The Toronto Botanical Garden was a Garden Club of Toronto initiative. By late 1950's, the City of Toronto still had no official Garden Centre. The GCT lobbied Metro Parks which created the city’s first Civic Garden Centre at Leslie and Lawrence. Fast forward to 1965. With a new name and a new home designed by Canadian architect Raymond Moriyama, the Toronto Botanical Garden was officially opened on the Civic Garden’s site.
Our postsecondary scholarships encourage the love of the environment with an emphasis on horticulture and gardening education, and make it possible for disadvantaged children to attend day camps at the Toronto Botanical Garden.

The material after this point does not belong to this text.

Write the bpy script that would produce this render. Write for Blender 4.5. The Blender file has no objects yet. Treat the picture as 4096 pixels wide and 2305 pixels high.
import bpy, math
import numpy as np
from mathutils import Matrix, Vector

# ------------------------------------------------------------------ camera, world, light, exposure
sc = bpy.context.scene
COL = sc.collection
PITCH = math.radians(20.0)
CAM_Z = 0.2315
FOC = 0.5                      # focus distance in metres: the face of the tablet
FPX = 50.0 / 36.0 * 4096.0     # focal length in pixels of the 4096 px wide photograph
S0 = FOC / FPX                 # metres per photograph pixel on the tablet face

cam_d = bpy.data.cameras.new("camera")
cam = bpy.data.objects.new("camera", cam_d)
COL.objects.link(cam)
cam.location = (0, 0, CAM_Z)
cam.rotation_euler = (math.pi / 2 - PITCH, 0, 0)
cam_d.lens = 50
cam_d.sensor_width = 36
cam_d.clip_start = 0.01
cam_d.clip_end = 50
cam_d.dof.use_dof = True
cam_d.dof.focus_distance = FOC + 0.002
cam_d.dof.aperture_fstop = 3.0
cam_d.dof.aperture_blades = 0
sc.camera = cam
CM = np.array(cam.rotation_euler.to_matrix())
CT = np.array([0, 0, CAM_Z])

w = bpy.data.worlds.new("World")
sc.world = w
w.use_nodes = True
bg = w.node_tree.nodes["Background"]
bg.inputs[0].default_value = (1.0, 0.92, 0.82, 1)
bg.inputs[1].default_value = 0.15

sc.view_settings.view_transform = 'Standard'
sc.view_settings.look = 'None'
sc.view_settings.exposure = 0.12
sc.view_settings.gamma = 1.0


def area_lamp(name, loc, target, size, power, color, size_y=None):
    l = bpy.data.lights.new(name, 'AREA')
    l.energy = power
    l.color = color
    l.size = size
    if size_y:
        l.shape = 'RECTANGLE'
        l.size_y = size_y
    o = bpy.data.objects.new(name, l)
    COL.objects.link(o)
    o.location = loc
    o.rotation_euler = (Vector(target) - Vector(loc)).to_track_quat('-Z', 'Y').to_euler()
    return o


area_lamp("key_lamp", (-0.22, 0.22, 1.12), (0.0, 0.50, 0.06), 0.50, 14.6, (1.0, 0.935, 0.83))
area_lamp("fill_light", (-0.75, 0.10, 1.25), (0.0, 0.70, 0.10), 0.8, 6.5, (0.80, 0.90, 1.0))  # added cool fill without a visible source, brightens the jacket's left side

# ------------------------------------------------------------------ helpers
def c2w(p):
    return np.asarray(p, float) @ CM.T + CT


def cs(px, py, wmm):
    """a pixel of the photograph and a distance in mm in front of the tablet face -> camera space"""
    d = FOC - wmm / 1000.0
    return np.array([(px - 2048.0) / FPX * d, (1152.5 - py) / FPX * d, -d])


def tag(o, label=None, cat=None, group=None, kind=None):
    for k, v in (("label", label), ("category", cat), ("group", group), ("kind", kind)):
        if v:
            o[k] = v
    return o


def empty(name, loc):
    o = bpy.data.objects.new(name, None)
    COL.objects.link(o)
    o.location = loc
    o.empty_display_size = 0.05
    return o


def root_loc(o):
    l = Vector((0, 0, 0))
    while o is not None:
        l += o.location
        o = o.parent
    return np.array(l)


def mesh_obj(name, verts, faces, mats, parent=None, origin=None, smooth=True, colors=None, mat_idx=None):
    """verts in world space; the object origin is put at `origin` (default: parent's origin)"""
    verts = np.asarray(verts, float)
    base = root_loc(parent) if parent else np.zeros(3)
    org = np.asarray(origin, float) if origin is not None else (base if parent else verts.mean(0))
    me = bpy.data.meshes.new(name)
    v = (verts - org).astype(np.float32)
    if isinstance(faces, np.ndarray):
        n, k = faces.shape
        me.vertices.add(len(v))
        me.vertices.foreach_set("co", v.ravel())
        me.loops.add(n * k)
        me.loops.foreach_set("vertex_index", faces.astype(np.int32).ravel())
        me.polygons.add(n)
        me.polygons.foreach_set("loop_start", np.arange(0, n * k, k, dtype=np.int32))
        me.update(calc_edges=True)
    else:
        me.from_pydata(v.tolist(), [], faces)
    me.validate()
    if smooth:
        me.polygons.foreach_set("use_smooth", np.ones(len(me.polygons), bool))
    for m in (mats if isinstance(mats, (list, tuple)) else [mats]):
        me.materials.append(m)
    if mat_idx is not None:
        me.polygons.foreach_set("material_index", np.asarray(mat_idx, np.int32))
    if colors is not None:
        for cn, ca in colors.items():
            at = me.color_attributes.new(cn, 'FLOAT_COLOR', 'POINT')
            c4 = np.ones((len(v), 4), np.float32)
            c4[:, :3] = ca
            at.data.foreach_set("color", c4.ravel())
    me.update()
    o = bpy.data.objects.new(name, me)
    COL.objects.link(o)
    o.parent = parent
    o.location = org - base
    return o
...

The annual Canada Blooms event was the brainchild of the Garden Club of Toronto. It launched the city’s first Flower Show in 1954 in the Leaside Memorial Gardens. It featured educational displays, competitive flower arrangements and horticulture classes. Subsequent venues included Casa Loma, the O’Keefe Centre (today’s Sony Centre for the Performing Arts), and the CNE’s Automotive Building. In 1997, the GCT joined forces with Landscape Ontario to sponsor the first Canada Blooms Flower Show.
From the start, the Garden Club of Toronto has transformed the city’s landscape one project at a time.